Nesta medida se deverá considerar, assim, que a indiscutível homogeneização informativa, que aludimos antes, e o facto de todos passarmos a partilhar o mesmo “mundo mediático”, não deve significar, necessariamente, uma desterritorialização generalizada. Não deve significar que toda a Humanidade passe a ter as mesmas representações da realidade e, sobretudo, a pertencer à mesma área cultural.
De resto, como se viu, o surgimento em relevo dos regionalismos, fundamentalismos e nacionalismos vêm colocar à evidência, pelo oposto, este possível entendimento de que as diversas visões particulares da realidade, para além de continuarem a manter intactas a sua força, parecem até acentuar as vagas de fundo que sustentaram durante séculos os mecanismos mais arcaicos de coesão e sociabilidade étnica e territorial e que esta homogeneização da informação até pode contribuir para despertar mecanismos coletivos de resistência pela relevância que lhes é dada.
Assim sendo, torna-se pertinente mais do que nunca, hoje, ter presente a distinção entre as duas dimensões que vimos analisando. Tal facto, será mesmo fundamental se quisermos compreender a relação aparentemente contraditória entre a planetarização da informação mediática e a singularidade particular dos processos comunicacionais. Já se viu que não é pelo facto objetivo de todos recebermos as mesmas notícias através dos meios mais abrangentes de alcance mundial, que a comunicação necessariamente aumenta e se homogeneíza ou que, ao invés, os diferendos e reduzem. Na realidade, o que se passa é que cada um recebe a informação disponível que circula ao longo do fluxo mediático -e seleciona-; e, esta, acaba sendo interpretada em função dos seus quadros de referência, que lhe estão incutidos mentalmente em termos culturais próprios.

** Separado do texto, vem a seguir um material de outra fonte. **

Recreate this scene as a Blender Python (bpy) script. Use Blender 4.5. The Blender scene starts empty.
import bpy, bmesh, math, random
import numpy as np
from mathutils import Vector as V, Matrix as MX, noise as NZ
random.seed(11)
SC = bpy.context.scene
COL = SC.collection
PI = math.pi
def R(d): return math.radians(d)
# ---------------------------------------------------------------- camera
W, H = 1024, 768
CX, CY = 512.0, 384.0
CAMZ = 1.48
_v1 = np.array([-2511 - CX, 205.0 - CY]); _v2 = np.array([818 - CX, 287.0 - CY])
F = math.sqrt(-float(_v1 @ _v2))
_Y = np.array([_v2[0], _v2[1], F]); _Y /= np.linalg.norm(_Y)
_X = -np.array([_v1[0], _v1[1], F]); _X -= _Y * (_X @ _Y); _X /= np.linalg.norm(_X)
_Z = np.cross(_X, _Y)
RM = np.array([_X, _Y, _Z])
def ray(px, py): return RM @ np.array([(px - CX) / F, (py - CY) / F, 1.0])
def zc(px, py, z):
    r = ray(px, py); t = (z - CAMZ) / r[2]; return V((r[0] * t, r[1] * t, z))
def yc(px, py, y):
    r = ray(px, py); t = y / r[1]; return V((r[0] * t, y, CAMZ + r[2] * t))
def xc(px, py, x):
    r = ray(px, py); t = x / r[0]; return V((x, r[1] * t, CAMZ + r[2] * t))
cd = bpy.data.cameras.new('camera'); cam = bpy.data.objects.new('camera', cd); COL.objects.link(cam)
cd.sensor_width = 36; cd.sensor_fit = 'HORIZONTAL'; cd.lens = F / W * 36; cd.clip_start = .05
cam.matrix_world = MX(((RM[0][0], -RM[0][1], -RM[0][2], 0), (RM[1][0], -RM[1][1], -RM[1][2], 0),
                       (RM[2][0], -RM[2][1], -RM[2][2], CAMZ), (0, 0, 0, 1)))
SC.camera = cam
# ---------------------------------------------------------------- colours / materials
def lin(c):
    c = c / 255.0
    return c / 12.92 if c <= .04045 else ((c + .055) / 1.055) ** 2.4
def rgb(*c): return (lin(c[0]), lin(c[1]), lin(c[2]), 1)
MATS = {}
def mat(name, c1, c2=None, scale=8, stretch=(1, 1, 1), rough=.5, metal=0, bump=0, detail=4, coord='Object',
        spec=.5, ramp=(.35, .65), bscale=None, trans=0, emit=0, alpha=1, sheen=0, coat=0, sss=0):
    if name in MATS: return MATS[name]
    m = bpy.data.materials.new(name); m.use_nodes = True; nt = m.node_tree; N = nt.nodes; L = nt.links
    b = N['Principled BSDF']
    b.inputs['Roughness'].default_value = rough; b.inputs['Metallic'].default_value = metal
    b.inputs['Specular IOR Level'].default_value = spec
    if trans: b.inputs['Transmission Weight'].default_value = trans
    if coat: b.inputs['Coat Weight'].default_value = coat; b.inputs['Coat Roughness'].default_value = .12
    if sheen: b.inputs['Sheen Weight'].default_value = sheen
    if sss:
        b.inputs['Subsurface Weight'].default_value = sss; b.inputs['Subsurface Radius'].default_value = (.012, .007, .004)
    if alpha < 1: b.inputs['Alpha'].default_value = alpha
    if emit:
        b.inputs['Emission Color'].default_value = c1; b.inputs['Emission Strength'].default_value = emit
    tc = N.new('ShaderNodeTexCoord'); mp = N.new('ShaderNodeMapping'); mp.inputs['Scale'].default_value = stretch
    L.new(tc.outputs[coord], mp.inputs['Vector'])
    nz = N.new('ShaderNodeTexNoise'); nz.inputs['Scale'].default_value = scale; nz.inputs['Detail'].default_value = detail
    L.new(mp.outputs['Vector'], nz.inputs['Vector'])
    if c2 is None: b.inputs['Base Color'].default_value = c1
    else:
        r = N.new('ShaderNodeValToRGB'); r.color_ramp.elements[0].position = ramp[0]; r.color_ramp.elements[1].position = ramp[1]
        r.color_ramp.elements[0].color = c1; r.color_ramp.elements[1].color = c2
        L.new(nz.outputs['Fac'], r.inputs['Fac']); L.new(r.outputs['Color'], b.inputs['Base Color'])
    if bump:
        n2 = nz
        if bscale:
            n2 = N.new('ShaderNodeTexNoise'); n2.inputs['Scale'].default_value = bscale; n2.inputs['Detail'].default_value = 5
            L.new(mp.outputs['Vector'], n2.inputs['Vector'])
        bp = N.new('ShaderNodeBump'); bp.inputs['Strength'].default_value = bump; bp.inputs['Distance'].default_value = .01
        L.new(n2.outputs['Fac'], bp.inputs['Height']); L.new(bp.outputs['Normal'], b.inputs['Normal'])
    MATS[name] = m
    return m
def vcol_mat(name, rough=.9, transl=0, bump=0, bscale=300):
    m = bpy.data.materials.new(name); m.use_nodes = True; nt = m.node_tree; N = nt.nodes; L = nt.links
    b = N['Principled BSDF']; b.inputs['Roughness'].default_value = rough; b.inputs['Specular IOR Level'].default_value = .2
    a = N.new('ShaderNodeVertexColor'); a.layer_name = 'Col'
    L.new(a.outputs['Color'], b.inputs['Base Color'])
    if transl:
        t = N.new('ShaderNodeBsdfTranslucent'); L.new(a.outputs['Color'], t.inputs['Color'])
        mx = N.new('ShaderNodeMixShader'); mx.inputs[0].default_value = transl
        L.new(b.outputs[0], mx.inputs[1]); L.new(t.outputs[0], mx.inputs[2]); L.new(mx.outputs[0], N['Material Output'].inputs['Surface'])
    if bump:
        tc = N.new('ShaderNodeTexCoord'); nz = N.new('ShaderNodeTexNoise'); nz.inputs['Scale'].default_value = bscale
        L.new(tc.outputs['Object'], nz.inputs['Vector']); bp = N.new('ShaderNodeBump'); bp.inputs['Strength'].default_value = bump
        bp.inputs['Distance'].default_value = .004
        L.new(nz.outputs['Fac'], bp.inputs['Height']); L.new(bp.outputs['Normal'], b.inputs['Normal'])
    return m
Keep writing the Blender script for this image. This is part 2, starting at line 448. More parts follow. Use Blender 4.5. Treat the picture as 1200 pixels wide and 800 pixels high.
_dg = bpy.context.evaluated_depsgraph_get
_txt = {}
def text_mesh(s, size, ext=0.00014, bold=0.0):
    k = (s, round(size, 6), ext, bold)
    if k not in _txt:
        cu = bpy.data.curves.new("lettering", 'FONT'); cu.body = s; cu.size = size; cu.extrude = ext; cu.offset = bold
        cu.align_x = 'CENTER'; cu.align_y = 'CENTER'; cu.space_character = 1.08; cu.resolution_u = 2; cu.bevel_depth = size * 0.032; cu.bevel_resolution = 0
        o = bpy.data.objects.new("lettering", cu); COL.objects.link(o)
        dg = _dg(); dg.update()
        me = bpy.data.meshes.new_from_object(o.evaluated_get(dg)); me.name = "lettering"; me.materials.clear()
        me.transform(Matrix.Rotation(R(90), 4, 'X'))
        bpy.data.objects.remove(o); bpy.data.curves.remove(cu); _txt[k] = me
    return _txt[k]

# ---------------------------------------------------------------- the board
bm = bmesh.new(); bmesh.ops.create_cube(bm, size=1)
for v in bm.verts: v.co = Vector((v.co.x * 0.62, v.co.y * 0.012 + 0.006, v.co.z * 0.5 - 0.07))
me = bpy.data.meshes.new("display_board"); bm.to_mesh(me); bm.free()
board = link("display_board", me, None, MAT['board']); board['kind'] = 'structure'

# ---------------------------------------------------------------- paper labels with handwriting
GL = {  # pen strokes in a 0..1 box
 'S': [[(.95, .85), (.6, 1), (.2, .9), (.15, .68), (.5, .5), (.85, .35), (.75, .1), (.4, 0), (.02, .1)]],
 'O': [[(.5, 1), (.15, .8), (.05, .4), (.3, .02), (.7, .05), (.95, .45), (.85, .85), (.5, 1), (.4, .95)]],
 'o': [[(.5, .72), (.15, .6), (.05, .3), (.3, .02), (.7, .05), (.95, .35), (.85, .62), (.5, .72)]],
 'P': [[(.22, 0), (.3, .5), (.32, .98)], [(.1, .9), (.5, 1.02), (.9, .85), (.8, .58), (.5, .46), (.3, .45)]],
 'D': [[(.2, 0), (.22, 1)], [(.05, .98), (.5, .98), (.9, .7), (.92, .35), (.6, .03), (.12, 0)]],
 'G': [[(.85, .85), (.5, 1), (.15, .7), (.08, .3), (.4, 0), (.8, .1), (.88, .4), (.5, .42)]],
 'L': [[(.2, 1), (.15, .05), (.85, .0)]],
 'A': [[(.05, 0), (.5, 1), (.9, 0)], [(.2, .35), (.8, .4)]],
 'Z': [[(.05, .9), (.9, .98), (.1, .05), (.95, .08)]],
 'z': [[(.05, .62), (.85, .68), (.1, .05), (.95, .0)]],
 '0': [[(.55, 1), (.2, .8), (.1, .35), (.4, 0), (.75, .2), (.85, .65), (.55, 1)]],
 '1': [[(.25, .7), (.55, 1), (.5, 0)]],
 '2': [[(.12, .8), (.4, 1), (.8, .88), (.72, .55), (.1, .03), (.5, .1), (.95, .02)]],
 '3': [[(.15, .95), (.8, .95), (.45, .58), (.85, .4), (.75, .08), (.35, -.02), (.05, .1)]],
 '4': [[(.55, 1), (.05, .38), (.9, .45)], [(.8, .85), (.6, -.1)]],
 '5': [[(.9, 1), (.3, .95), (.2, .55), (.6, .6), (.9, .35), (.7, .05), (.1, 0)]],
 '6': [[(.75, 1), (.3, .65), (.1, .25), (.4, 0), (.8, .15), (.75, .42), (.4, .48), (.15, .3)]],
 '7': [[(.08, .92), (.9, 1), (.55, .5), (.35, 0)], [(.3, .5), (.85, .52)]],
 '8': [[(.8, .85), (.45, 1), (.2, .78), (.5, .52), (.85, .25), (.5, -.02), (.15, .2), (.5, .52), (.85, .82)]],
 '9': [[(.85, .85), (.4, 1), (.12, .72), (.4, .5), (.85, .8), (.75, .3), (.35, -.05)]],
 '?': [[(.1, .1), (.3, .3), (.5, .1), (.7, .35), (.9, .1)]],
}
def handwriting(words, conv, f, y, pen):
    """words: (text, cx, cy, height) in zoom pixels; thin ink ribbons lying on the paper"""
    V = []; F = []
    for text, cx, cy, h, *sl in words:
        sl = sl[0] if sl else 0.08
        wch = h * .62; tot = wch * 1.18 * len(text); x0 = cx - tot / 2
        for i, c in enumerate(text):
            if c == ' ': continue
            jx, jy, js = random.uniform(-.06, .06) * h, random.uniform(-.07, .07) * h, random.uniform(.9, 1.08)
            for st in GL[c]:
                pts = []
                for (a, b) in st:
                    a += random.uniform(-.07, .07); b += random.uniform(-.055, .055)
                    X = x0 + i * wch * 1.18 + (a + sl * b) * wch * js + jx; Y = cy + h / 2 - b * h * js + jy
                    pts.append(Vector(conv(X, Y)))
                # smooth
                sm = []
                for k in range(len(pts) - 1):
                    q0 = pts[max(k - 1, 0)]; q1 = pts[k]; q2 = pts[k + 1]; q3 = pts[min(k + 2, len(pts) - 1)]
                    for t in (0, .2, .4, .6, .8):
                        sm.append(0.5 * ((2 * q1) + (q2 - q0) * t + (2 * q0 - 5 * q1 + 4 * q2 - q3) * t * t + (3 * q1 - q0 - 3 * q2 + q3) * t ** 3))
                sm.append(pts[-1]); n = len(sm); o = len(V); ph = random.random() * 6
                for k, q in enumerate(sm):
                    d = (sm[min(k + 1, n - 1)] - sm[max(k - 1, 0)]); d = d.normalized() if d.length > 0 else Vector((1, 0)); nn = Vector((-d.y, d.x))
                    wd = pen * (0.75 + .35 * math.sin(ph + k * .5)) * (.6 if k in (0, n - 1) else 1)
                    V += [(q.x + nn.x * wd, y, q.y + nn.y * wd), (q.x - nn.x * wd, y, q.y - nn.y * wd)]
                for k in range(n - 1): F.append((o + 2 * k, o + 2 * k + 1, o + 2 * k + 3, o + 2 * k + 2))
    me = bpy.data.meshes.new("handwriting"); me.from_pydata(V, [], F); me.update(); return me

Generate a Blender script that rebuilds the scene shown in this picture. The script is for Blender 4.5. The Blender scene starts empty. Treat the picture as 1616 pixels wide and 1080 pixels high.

Em termos práticos este desfasamento acaba assim explicando a contradição entre a referida planetarização da informação mediática e o crescendo de conflitos regionais e locais que vão emergindo. O que assistimos diariamente nas TVs prova-o e os recentes atentados em França, por exemplo, com a morte bárbara do prof. de história Samuel Paty, ou as eleições nos EUA, são eloquentes a este nível.
De resto, este aumentar contínuo de fluxos mediáticos, universalizantes, até, pode justificar o aumento de particularismos com o confronto e com o conflito de interpretações.
Em conclusão, os mencionados dispositivos mediáticos da informação têm atualmente lugar central. Na verdade, desempenham um papel de delimitação naquele que é o nosso atuar individual e coletivo, mas também no contributo para a construção das nossas visões deste mesmo mundo e na legitimação do nosso discurso e ação. Por isso, hoje, não haverá domínio social onde não tenham lugar e se façam sentir com afirmação. Aliás, numa apreciação mais apurada poder-se-á afirmar, até, que tendo surgido num contexto limitado de veículos de transmissão de informação começam hoje a converter-se em instrumentos autónomos que, de forma impercetível e natural, criam acontecimentos, descrevem a nossa história social presente, e constroem projetos de futuro nos domínios das relações sociais.
Referências:
McLuhan, Marshall. Understanding Media, Routledge, London(1964).
Rodrigues, A. D. – Comunicação e Cultura, Lisboa, ed. Presença, 1999, 2ª ed.
[1] Torna-se feliz a metáfora de “aldeia global” criada por McLuhan (1964).